**WHAT NEEDS TO BE DONE**:
Return all lines below containing the word "scene".

**DATASET EXCERPT**:
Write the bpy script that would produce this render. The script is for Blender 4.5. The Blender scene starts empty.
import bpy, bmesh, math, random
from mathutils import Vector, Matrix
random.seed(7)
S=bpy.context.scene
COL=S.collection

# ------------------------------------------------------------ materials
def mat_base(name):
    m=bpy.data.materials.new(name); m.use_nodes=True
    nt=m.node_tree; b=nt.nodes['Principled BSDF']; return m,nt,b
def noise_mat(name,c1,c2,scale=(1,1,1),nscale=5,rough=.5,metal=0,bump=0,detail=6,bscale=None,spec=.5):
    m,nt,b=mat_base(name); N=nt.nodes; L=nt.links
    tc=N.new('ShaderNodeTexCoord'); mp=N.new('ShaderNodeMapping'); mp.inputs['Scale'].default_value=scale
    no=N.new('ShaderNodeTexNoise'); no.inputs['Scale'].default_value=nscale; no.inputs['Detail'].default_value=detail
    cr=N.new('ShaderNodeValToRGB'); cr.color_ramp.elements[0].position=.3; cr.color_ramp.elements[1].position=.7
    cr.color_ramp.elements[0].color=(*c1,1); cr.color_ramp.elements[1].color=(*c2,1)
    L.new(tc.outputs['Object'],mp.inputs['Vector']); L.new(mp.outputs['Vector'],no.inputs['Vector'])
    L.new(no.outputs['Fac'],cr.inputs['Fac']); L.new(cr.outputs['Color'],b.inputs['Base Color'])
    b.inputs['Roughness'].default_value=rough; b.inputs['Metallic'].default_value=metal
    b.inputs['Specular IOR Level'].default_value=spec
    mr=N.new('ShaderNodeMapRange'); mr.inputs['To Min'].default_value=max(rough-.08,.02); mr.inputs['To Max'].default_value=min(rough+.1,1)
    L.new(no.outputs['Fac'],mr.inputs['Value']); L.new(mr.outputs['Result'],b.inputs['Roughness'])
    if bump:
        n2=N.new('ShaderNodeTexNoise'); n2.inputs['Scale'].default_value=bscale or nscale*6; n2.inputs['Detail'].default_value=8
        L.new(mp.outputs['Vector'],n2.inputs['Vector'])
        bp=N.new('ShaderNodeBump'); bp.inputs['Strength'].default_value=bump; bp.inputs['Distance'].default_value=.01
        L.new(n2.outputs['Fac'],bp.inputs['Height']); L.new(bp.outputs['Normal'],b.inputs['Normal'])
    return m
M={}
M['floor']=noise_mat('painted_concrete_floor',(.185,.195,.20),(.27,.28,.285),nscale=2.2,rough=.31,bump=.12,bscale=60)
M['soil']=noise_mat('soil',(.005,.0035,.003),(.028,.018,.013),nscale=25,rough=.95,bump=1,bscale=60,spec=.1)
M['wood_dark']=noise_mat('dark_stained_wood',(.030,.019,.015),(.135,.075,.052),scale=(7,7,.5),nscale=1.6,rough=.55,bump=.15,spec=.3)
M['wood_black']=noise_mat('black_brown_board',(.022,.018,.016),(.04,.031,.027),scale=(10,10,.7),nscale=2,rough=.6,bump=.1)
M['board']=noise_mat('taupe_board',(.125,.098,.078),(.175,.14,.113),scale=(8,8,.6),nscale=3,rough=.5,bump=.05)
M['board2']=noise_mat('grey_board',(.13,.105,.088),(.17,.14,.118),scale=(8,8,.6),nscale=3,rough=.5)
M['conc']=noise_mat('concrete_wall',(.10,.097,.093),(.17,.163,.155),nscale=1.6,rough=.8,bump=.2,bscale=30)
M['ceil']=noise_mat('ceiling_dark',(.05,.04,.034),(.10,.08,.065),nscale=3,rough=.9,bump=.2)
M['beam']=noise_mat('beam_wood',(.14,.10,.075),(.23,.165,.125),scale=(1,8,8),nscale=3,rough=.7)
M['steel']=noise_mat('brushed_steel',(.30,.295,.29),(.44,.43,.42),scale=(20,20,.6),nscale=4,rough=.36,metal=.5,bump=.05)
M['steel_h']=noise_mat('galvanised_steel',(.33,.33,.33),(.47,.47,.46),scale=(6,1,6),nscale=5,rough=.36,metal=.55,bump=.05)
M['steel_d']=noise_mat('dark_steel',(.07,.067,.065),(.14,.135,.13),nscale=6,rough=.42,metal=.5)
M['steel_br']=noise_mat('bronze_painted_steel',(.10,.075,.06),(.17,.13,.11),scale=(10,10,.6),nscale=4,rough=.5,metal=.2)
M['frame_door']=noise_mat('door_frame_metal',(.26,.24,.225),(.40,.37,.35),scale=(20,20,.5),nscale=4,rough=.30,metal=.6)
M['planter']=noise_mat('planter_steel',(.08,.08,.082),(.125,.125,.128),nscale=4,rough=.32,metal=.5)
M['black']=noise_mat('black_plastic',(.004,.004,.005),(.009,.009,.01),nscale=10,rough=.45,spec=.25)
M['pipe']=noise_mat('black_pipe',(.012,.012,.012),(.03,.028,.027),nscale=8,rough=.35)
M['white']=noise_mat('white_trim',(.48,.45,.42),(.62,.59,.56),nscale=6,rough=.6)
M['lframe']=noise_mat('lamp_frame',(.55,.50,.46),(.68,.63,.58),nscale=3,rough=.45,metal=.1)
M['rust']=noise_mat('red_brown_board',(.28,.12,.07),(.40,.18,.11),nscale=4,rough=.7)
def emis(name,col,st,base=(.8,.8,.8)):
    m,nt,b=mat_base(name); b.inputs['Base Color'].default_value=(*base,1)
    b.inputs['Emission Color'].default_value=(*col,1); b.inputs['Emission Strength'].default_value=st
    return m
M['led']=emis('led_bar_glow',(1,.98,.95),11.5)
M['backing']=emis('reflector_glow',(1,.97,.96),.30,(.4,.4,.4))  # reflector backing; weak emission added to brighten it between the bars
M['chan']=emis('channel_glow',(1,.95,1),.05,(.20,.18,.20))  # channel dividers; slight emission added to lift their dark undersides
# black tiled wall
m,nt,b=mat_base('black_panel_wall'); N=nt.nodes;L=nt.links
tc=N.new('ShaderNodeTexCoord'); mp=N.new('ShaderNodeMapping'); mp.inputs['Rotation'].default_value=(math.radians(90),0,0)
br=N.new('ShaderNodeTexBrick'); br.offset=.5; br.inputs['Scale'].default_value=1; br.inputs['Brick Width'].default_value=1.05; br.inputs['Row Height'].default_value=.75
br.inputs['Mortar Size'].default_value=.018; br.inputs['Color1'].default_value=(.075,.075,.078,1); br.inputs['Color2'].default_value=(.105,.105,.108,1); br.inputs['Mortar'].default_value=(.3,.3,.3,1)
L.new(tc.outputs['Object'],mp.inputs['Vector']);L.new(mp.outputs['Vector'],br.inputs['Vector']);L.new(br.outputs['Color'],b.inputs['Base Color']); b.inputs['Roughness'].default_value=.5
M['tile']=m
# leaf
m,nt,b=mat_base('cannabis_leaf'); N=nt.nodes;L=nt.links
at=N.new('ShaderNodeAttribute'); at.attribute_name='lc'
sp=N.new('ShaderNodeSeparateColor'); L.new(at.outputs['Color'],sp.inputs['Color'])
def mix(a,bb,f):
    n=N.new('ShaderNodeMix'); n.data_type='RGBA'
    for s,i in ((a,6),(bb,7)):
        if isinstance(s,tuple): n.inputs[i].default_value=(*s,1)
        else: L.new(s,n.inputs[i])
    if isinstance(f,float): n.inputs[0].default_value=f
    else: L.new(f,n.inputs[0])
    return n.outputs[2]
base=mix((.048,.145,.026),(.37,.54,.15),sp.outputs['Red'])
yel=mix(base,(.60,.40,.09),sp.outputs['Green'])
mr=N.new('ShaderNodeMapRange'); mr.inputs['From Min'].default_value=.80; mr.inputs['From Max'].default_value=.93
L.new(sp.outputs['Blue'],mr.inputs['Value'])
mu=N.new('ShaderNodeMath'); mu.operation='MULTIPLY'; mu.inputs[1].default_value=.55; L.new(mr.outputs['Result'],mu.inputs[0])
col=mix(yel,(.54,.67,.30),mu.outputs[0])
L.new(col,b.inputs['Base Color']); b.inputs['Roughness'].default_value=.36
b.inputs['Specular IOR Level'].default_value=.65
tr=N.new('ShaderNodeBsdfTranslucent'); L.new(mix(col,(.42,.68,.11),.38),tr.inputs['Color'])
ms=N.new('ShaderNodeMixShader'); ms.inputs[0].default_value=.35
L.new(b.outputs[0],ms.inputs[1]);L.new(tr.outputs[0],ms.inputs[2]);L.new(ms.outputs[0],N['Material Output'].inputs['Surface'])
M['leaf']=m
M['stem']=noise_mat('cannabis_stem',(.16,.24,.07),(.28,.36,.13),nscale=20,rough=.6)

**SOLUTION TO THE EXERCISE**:
Write the bpy script that would produce this render. The script is for Blender 4.5. The Blender scene starts empty.
S=bpy.context.scene